-- begin --

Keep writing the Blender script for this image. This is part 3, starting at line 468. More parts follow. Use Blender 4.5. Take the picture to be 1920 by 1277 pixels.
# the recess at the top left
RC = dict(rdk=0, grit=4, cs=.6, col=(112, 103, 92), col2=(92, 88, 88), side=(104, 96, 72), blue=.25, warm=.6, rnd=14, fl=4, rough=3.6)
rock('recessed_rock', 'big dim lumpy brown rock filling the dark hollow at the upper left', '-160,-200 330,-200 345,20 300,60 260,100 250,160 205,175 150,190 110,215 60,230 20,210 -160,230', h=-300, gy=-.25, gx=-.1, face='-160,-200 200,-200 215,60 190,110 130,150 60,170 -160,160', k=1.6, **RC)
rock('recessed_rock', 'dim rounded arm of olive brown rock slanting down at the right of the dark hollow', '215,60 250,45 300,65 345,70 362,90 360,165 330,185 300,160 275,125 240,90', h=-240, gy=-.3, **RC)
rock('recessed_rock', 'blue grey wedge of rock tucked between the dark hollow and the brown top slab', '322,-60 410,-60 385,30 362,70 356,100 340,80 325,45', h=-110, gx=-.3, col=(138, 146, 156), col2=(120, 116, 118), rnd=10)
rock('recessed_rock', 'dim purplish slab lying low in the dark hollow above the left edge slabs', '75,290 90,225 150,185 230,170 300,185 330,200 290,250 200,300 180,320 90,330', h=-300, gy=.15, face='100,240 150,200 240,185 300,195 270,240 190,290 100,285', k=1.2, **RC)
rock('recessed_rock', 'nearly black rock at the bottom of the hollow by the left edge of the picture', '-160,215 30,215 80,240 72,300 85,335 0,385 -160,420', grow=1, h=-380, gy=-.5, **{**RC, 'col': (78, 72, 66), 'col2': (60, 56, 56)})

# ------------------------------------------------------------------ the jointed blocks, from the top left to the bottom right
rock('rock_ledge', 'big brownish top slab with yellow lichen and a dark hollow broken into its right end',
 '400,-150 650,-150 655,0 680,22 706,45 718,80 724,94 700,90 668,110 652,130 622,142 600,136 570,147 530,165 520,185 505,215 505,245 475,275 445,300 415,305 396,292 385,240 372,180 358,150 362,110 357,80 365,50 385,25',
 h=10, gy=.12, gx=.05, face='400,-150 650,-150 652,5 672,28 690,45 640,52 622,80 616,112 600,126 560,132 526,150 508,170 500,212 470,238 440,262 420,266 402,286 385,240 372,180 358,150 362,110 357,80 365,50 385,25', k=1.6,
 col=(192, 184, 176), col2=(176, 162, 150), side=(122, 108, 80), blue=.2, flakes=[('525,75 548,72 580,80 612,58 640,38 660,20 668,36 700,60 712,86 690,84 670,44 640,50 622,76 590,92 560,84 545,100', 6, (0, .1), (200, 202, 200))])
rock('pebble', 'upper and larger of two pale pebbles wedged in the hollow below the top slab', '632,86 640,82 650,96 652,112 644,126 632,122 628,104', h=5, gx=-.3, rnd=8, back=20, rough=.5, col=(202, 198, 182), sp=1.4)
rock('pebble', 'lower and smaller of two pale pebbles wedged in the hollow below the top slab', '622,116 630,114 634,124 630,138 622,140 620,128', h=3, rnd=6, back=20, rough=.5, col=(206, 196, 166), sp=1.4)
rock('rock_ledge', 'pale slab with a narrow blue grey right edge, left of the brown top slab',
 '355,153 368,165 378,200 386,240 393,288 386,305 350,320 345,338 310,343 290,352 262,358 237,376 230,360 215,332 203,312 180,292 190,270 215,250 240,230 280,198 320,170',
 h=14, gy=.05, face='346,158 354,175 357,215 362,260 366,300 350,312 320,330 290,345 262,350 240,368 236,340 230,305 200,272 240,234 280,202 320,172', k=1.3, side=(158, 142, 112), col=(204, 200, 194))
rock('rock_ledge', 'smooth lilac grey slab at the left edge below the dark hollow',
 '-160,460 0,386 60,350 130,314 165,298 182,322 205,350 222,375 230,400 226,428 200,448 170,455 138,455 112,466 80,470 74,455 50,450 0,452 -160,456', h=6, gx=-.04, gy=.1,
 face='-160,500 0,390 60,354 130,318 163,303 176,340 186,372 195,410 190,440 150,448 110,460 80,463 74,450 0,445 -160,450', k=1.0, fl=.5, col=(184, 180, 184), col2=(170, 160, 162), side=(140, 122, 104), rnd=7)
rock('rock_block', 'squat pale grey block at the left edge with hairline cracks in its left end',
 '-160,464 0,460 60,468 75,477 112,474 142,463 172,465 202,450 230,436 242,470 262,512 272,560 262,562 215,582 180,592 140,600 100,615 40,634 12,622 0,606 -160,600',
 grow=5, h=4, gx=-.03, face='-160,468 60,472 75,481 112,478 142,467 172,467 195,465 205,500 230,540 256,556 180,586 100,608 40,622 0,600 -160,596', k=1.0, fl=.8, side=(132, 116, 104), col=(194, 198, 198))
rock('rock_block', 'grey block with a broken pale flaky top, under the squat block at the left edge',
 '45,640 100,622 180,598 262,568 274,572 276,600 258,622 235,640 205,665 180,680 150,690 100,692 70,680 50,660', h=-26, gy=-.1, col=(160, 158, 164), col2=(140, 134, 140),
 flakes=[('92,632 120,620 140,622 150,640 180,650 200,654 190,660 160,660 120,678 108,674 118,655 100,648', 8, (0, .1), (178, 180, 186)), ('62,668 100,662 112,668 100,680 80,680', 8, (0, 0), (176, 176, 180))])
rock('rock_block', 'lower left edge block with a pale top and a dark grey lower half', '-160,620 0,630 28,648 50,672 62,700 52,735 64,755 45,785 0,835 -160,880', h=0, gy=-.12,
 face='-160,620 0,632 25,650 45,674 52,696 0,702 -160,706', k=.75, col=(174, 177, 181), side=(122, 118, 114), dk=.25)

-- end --

Task brief: Write out exactly the lines from the one with "rnd=14, fl=4, rough=3.6)" through the one with "rock('recessed_rock', 'blue grey", including both, and no others.

Task output:
RC = dict(rdk=0, grit=4, cs=.6, col=(112, 103, 92), col2=(92, 88, 88), side=(104, 96, 72), blue=.25, warm=.6, rnd=14, fl=4, rough=3.6)
rock('recessed_rock', 'big dim lumpy brown rock filling the dark hollow at the upper left', '-160,-200 330,-200 345,20 300,60 260,100 250,160 205,175 150,190 110,215 60,230 20,210 -160,230', h=-300, gy=-.25, gx=-.1, face='-160,-200 200,-200 215,60 190,110 130,150 60,170 -160,160', k=1.6, **RC)
rock('recessed_rock', 'dim rounded arm of olive brown rock slanting down at the right of the dark hollow', '215,60 250,45 300,65 345,70 362,90 360,165 330,185 300,160 275,125 240,90', h=-240, gy=-.3, **RC)
rock('recessed_rock', 'blue grey wedge of rock tucked between the dark hollow and the brown top slab', '322,-60 410,-60 385,30 362,70 356,100 340,80 325,45', h=-110, gx=-.3, col=(138, 146, 156), col2=(120, 116, 118), rnd=10)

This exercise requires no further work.